Sie befasst sich regelmässig mit Fällen von Menschenrechtsverteidigern oder Anwältinnen, die verurteilt oder verfolgt wurden. Dazu kommen Feldbesuche in den verschiedenen Regionen Chinas, wo Schweizer Diplomatinnen und Diplomaten die Lage beobachten und sich mit der Zivilgesellschaft austauschen.

Auf multilateraler Ebene trägt die Schweiz mit ihren Aktivitäten im Menschenrechtsrat ebenfalls zum Schutz der Menschenrechte bei. Auch in der UNO-Generalversammlung nimmt sie regelmässig zur Menschenrechtslage in China Stellung, entweder allein oder in Abstimmung mit gleichgesinnten Partnerstaaten. Seit 2019 lag der Fokus der gemeinsamen Erklärungen immer wieder auf der Situation in der chinesischen Region Xinjiang. Die Schweiz fordert ein Ende der Verfolgung von Uigurinnen und Uiguren und die Achtung ihrer Rechte als ethnische, religiöse und sprachliche Minderheit. Ein Instrument des UNO-Menschenrechtsrats ist die Allgemeine regelmässige Überprüfung. In China steht die nächste Überprüfung 2024 an, in dem die Schweiz ebenfalls Empfehlungen abgeben wird.

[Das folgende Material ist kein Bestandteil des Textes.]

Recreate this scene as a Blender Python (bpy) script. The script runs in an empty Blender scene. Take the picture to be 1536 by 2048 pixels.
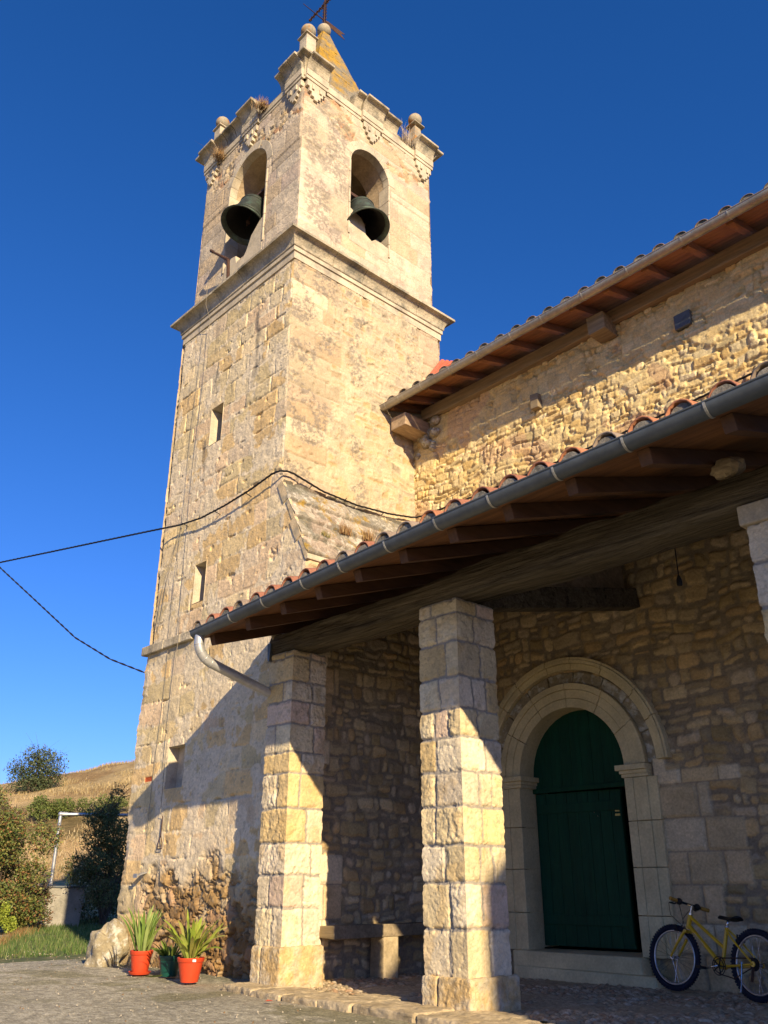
import bpy, bmesh, math, random
import numpy as np
from mathutils import Vector, Matrix
R = math.radians
SC = bpy.context.scene
COL = SC.collection

# ------------------------------------------------------------------ camera
cam_d = bpy.data.cameras.new('camera'); cam = bpy.data.objects.new('camera', cam_d); COL.objects.link(cam)
CAM = Vector((8.285, -5.936, 0.90))
yw, pt, rl = R(47.0), R(23.319), R(0.057)
fw = Vector((-math.sin(yw)*math.cos(pt), math.cos(yw)*math.cos(pt), math.sin(pt)))
rt = Vector((math.cos(yw), math.sin(yw), 0)); up = rt.cross(fw)
rt2 = rt*math.cos(rl)+up*math.sin(rl); up2 = up*math.cos(rl)-rt*math.sin(rl)
M4 = Matrix(((rt2.x, up2.x, -fw.x, CAM.x), (rt2.y, up2.y, -fw.y, CAM.y), (rt2.z, up2.z, -fw.z, CAM.z), (0, 0, 0, 1)))
cam.matrix_world = M4
cam_d.sensor_fit = 'VERTICAL'; cam_d.sensor_height = 24.0; cam_d.sensor_width = 18.0
cam_d.lens = 1728.84/2048*24.0
cam_d.clip_start = 0.05; cam_d.clip_end = 2000
SC.camera = cam
# ------------------------------------------------------------------ sky and sun
SUN_AZ, SUN_EL = R(69.0), R(22.2)      # azimuth from south (-y) towards east (+x)
sd = Vector((math.sin(SUN_AZ)*math.cos(SUN_EL), -math.cos(SUN_AZ)*math.cos(SUN_EL), math.sin(SUN_EL)))
world = bpy.data.worlds.new("World"); SC.world = world; world.use_nodes = True
wn = world.node_tree.nodes; wl = world.node_tree.links
bg = wn['Background']; sky = wn.new('ShaderNodeTexSky'); sky.sky_type = 'NISHITA'; sky.sun_disc = False
sky.sun_elevation = SUN_EL; sky.sun_rotation = math.pi - SUN_AZ
sky.air_density = 1.0; sky.dust_density = 0.6; sky.ozone_density = 3.2; sky.altitude = 900
# the air over this plateau is drier and bluer than the model's: less red away from the sun
sp = wn.new('ShaderNodeSeparateColor'); cm = wn.new('ShaderNodeCombineColor'); wl.new(sky.outputs[0], sp.inputs[0])
pr = wn.new('ShaderNodeMath'); pr.operation = 'POWER'; pr.inputs[1].default_value = 1.4; wl.new(sp.outputs[0], pr.inputs[0])
for k_, (src, f_) in enumerate(((pr.outputs[0], .175), (sp.outputs[1], .45), (sp.outputs[2], .84))):
    m_ = wn.new('ShaderNodeMath'); m_.operation = 'MULTIPLY'; m_.inputs[1].default_value = f_; wl.new(src, m_.inputs[0]); wl.new(m_.outputs[0], cm.inputs[k_])
wl.new(cm.outputs[0], bg.inputs['Color']); bg.inputs['Strength'].default_value = 0.12
sun_d = bpy.data.lights.new('sun', 'SUN'); sun = bpy.data.objects.new('sun', sun_d); COL.objects.link(sun)
sun_d.energy = 4.8; sun_d.angle = R(0.55); sun_d.color = (1.0, 0.80, 0.52)
sun.rotation_euler = sd.to_track_quat('Z', 'Y').to_euler()
SC.view_settings.view_transform = 'Standard'; SC.view_settings.look = 'None'
SC.view_settings.exposure = 0.85; SC.view_settings.gamma = 1.0
SC.cycles.max_bounces = 8; SC.cycles.diffuse_bounces = 6; SC.cycles.transparent_max_bounces = 4
SC.cycles.use_denoising = True

# ------------------------------------------------------------------ noise
def vn(x, y, seed=0):
    t = np.random.RandomState(seed+11).rand(256, 256)
    xi = np.floor(x).astype(np.int64); yi = np.floor(y).astype(np.int64)
    fx = x-xi; fy = y-yi
    fx = fx*fx*(3-2*fx); fy = fy*fy*(3-2*fy)
    a = t[xi & 255, yi & 255]; b = t[(xi+1) & 255, yi & 255]; c = t[xi & 255, (yi+1) & 255]; d = t[(xi+1) & 255, (yi+1) & 255]
    return (a*(1-fx)+b*fx)*(1-fy)+(c*(1-fx)+d*fx)*fy
def fbm(x, y, seed=0, o=4, g=.5):
    s = 0; a = 1; n = 0
    for i in range(o):
        s = s+a*vn(x*2**i+i*17.3, y*2**i+i*9.1, seed+i); n += a; a *= g
    return s/n
def ss(a, b, x):
    t = np.clip((x-a)/(b-a), 0, 1); return t*t*(3-2*t)
def vor(u, v, seed=0, jit=.85):
    rs = np.random.RandomState(seed); T = rs.rand(256, 256, 5)
    ui = np.floor(u).astype(np.int64); vi = np.floor(v).astype(np.int64)
    f1 = np.full(u.shape, 1e9); f2 = np.full(u.shape, 1e9)
    p1 = np.zeros(u.shape+(2,)); p2 = np.zeros(u.shape+(2,)); idr = np.zeros(u.shape+(3,))
    for di in (-1, 0, 1):
        for dj in (-1, 0, 1):
            a = ui+di; b = vi+dj; t = T[a & 255, b & 255]
            px = a+.5+jit*(t[..., 0]-.5); py = b+.5+jit*(t[..., 1]-.5)
            d = (u-px)**2+(v-py)**2
            m1 = d < f1; m2 = (~m1) & (d < f2)
            f2 = np.where(m1, f1, np.where(m2, d, f2))
            p2 = np.where(m1[..., None], p1, np.where(m2[..., None], np.stack([px, py], -1), p2))
            f1 = np.where(m1, d, f1); p1 = np.where(m1[..., None], np.stack([px, py], -1), p1)
            idr = np.where(m1[..., None], t[..., 2:5], idr)
    e = (f2-f1)/(2*np.sqrt(((p2-p1)**2).sum(-1))+1e-6)
    return e, idr, u-p1[..., 0], v-p1[..., 1]
def pick(pal, r):
    pal = np.array(pal); return pal[np.minimum((r*len(pal)).astype(int), len(pal)-1)]
def mixc(a, b, t):
    return a*(1-t[..., None])+np.asarray(b)*t[..., None]
def ashlar(u, v, w, zs, seed, wmin, wmax, cl=None, cr=None):
    """coursed blocks: distance to the nearest joint in metres, per-block randoms, local offset"""
    zs = np.asarray(zs); nr = len(zs)-1
    row = np.clip(np.searchsorted(zs, v)-1, 0, nr-1)
    d = np.zeros(u.shape); idr = np.zeros(u.shape+(3,)); lu = np.zeros(u.shape); lv = np.zeros(u.shape)
    for r in range(nr):
        m = row == r
        if not m.any(): continue
        rs = np.random.RandomState(seed*131+r*7+1)
        js = [0.0]
        while js[-1] < w-wmin*.8:
            js.append(js[-1]+rs.uniform(wmin, wmax))
        js[-1] = w
        if len(js) > 2 and js[-1]-js[-2] < wmin*.6: js.pop(-2)
        js = np.array(js)
        uu = u[m]; k = np.clip(np.searchsorted(js, uu)-1, 0, len(js)-2)
        L = js[k]; H = js[k+1]
        dl = np.where(k == 0, 9., uu-L); dr = np.where(k == len(js)-2, 9., H-uu)
        du = np.minimum(dl, dr); dz = np.minimum(v[m]-zs[r], zs[r+1]-v[m])
        Rr = .02
        dd = np.minimum(du, dz)
        cc = (du < Rr) & (dz < Rr)
        dd = np.where(cc, Rr-np.sqrt((Rr-du)**2+(Rr-dz)**2), dd)
        d[m] = dd
        tab = rs.rand(len(js)+2, 3)
        if cl is not None: tab[0] = np.random.RandomState(cl*977+r).rand(3)
        if cr is not None: tab[len(js)-2] = np.random.RandomState(cr*977+r).rand(3)
        idr[m] = tab[k]; lu[m] = uu-(L+H)/2; lv[m] = v[m]-(zs[r]+zs[r+1])/2
    return d, idr, lu, lv

def coursed(x, z, seed, h0, h1, w0, w1, warp=.05, Rr=.035):
    """roughly coursed rubble: rows of stones of mixed width, some split in two, some standing through two rows"""
    a = x+(fbm(x*2.1, z*2.1, seed+1, 3)-.5)*warp*2.4+(fbm(x*9, z*9, seed+3, 4, .6)-.5)*warp; b = z+(fbm(x*1.7, z*1.7, seed+2, 3)-.5)*warp*3+(fbm(x*8, z*8, seed+4, 4, .6)-.5)*warp*.9
    rs = np.random.RandomState(seed); zs = [b.min()-.2]
    while zs[-1] < b.max()+.2: zs.append(zs[-1]+rs.uniform(h0, h1))
    zs = np.array(zs); row = np.clip(np.searchsorted(zs, b)-1, 0, len(zs)-2)
    d = np.zeros(x.shape); I = np.zeros(x.shape+(3,)); LU = np.zeros(x.shape); LV = np.zeros(x.shape)
    A0, A1 = a.min()-.5, a.max()+.5
    for r in np.unique(row):
        m = row == r; q = np.random.RandomState(seed*31+int(r)); js = [A0-q.rand()*.3]
        while js[-1] < A1: js.append(js[-1]+(w0+(w1-w0)*q.rand()**1.7)*(1.5 if q.rand() < .12 else 1))
        js = np.array(js); am = a[m]; k = np.clip(np.searchsorted(js, am)-1, 0, len(js)-2); L = js[k]; H = js[k+1]
        tab = q.rand(len(js), 6); t = tab[k]
        z0 = zs[r]+(t[:, 3]-.5)*.018; z1 = zs[r+1]+(t[:, 4]-.5)*.018
        split = (t[:, 5] < .22) & ((z1-z0) > h0*1.25); zm = z0+(z1-z0)*(.4+.2*t[:, 0]); up = b[m] > zm
        zz0 = np.where(split & up, zm, z0); zz1 = np.where(split & ~up, zm, z1)
        sl = (t[:, 1]-.5)*.35                                     # leaning sides
        du = np.minimum(am-L-sl*(b[m]-z0)*.5, H-am+sl*(b[m]-z0)*.5); dz = np.minimum(b[m]-zz0, zz1-b[m])
        R_ = Rr*(.5+t[:, 2]); dd = np.minimum(du, dz); c = (du < R_) & (dz < R_)
        d[m] = np.where(c, R_-np.sqrt((R_-du)**2+(R_-dz)**2), dd)
        ii = t[:, :3].copy(); ii[split & up] = 1-ii[split & up]
        I[m] = ii; LU[m] = am-(L+H)/2; LV[m] = b[m]-(zz0+zz1)/2
    return d, I, LU, LV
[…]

Im Rahmen des Menschenrechtsdialogs mit China wurden auch wirtschaftliche Fragen und die Auswirkungen von Unternehmensaktivitäten auf die Menschenrechte diskutiert. Dabei ging es unter anderem um die kürzlich erfolgte Ratifizierung des ILO-Übereinkommens über Zwangsarbeit von 1930 und des ILO-Übereinkommens über die Abschaffung der Zwangsarbeit von 1947 durch China. Gestützt auf den Nationalen Aktionsplan für Wirtschaft und Menschenrechte 2020–2023 fördert die Schweiz die Umsetzung von Sorgfaltspflichten, mit denen Risiken von Menschenrechtsverletzungen und Zwangsarbeit in Lieferketten identifiziert werden können.